The varying color and finish of Collins' walls does not come from drywall; it comes from bales of straw.

At Economic Summit 2007, sponsored by a variety of community organizations and held at the Steamboat Grand Resort Hotel and Conference Center, Collins chatted with Jan Cohen of Effe Designs. Cohen created the straw bales that form the majority of Collins' high-end home, coating the bales in layers of clay and plaster to form a smooth, undulating surface that Collins said not only reflects sound in unexpected ways, but also responds differently to differing amounts of light.

"It feels like it changes throughout the day," Collins said. "A painted or textured drywall does not do that."
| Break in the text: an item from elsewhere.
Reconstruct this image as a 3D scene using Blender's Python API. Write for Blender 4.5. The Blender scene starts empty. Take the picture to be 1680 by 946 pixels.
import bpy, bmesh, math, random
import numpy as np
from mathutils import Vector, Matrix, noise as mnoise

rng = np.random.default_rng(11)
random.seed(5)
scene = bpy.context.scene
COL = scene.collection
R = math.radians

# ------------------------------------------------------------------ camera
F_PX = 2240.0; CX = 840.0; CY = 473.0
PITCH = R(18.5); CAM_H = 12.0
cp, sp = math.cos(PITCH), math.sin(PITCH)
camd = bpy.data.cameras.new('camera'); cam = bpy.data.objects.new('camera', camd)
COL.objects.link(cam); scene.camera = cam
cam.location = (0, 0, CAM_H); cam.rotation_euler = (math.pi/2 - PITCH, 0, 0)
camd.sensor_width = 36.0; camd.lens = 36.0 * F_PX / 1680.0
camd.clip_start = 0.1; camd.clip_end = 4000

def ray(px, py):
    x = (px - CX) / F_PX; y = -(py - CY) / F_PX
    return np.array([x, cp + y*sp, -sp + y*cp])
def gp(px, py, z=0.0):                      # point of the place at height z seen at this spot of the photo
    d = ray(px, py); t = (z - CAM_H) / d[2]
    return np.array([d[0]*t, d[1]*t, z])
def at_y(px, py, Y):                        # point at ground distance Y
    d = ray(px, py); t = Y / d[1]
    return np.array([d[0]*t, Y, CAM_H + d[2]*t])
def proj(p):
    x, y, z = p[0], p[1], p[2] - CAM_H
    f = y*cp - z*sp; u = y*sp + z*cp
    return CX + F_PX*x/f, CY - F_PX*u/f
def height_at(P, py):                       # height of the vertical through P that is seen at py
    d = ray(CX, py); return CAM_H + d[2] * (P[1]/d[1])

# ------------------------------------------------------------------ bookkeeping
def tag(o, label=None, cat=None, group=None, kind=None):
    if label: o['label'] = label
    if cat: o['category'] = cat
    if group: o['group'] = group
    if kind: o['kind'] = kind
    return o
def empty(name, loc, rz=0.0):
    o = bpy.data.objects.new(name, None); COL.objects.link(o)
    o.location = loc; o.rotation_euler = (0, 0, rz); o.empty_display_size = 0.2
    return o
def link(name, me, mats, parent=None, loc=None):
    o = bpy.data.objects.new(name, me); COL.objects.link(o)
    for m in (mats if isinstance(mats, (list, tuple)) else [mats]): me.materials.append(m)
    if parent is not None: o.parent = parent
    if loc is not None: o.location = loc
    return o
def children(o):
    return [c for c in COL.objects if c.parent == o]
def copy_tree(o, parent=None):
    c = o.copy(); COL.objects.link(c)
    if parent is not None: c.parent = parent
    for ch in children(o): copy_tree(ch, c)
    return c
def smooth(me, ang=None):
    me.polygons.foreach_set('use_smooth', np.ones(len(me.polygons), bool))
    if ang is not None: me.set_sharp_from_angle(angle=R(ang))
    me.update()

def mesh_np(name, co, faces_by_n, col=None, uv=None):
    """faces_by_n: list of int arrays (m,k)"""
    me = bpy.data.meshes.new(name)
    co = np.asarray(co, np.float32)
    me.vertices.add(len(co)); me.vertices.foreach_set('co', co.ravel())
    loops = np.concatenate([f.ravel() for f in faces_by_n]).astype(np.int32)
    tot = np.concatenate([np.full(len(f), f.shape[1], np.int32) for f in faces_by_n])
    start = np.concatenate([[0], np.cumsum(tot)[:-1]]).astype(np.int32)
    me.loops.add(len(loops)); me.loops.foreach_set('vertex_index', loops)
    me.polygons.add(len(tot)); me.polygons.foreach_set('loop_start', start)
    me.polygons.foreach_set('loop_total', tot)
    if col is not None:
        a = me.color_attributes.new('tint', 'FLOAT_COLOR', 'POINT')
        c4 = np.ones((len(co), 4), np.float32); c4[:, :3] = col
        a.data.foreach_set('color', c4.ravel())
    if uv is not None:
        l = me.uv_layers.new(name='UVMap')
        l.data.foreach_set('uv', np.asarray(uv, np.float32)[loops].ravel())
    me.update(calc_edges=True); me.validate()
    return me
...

Straw bale homes, which feature thick walls and high-performing insulation while allowing builders to save on material costs, were just one of the innovations on display at the summit's Sustainability Expo. Vendors also manned displays about erosion control, environmentally friendly housecleaning supplies, wind and geothermal energy production, other "green" methods of home insulation, and solar power systems such as photovoltaic panels - which Tim McCarthy said have been slow to catch on in Steamboat Springs.

"It's a hard sell right now because there's no incentives out here" in Routt County, McCarthy, of Emerald Moun-

tain Energy in Steamboat, said. McCarthy said while companies such as Xcel Energy offer financial incentives to users of renewable energy sources on the Front Range, no such policy exists locally.

"Basically, it's a 25-year payback," he said of switching to a photovoltaic system. "I would say it's really a personal choice - you're going to pay a premium to make an environmental choice. It's something I've believed in for a long time."

Personal choice was a theme throughout the summit.

Lyn Halliday, who kicked off her Steamboat Sustainable Business Program in March, encouraged local business owners to take steps such as reducing vehicle mileage or installing fluorescent light bulbs to promote conservation at "a local, grassroots level."

"No longer is the bottom line solely how we define success," Halliday said. "Success is now also determined by meeting community and societal values."

Terry Minger, president and chief executive officer of a national environmental organization called the Center for Resource Management - and a former president and CEO of Whistler-Blackcomb Resort in Canada - said efforts by Steamboat's city officials to manage local growth are comparable to "changing a tire while the car is moving."

But Minger added that such on-the-fly repairs are crucial as Steamboat Springs faces a period of booming growth.

"With growth comes problems, and with growth comes opportunities," Minger said. "You either decline and die, or you rejuvenate."